Quant à sa démarche proprement roumaine, elle trouve dans la fusion de ces deux héritages le moule formel et les moyens d'expression idéaux. Le folklore brut, légèrement aménagé, des Rhapsodies roumaines est vite dépassé. Enescu assimile ses souvenirs d'enfance, les chants des lautari. Il les dégage des influences tziganes, reconstitue un langage, une atmosphère qui sont transcendés, sublimés dans sa musique. Les sources roumaines ne s'imposent pas toujours d'emblée. Elles sont souvent sous-jacentes, lointaines, se révélant, dans un lyrisme ou une nostalgie discrète, l'expression de la doina. Allant encore plus loin dans sa démarche, il adopte le parlando-rubato, voisin du Sprechgesang d'Arnold Schönberg, qui lui permet de trouver une nouvelle forme de récitatif s'adaptant aux impératifs d'une musique grecque imaginaire ou aux contours de la mélopée.
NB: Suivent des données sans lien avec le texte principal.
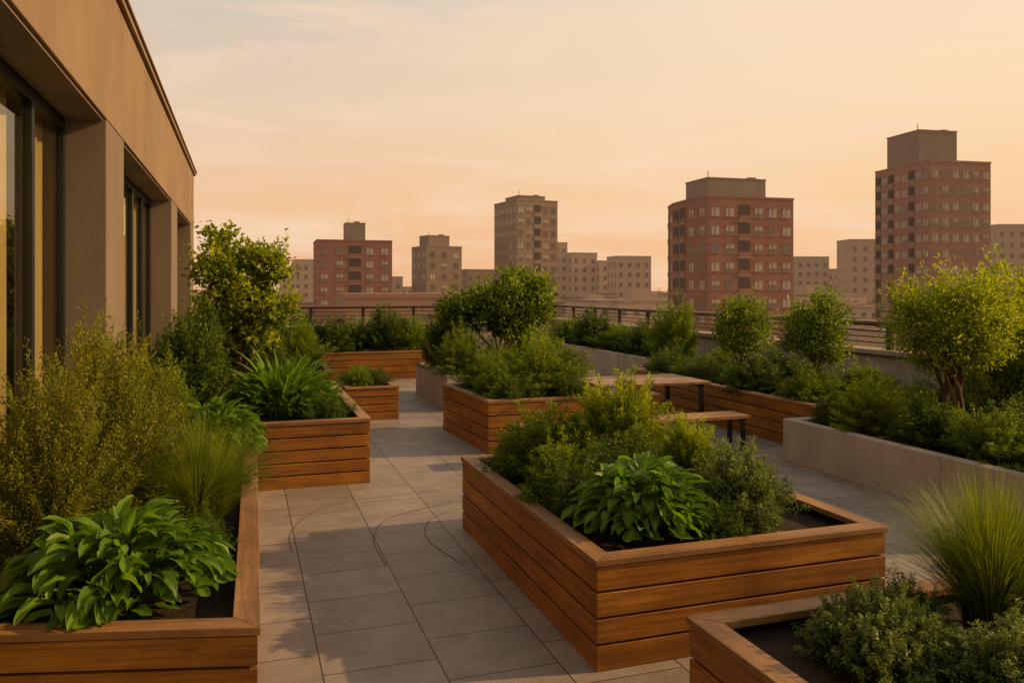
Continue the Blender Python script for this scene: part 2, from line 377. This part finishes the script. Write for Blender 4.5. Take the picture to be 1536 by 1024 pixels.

Cette approche de la musique trouve son fondement dans l'amour profond qu'Enescu portait à la nature. Jamais il n'a noté de thèmes populaires, comme Bartók ou Kodály. C'est un homme de la campagne dont les souvenirs de jeunesse resteront gravés à l'encre indélébile au plus profond de lui-même. Et, chaque été, lorsqu'il revient en Roumanie, il fuit la capitale pour se réfugier dans la maison familiale de Dohoroi ou dans les résidences de sa femme, à Tescani ou à Sinaia.
Fondateur de l'école roumaine, Enescu possédait un rayonnement qui subsiste et semble s'amplifier au-delà de sa mort. La jeune musique roumaine se situe dans sa trajectoire spirituelle et lui doit beaucoup sur le plan esthétique. Pédagogue et non professeur, il a formé un illustre disciple, Yehudi Menuhin : « Tout ce que je fais porte son cachet. » Mais Enescu n'a pas fait école au sens strict, ni comme compositeur, ni comme violoniste. Il a donné des impulsions, il a permis à des talents de se révéler grâce à un enseignement adapté à leur propre tempérament. Christian Ferras, Henryk Szeryng, Arthur Grumiaux, Ivry Gitlis, Dinu Lipatti, les membres du Quatuor Amadeus ont été profondément marqués par son approche de la musique, une démarche hors du temps, qui semblait nouvelle au début du XXe siècle, mais qui reste actuelle, à mi-chemin entre le rigorisme et le romantisme qui habitent en chacun.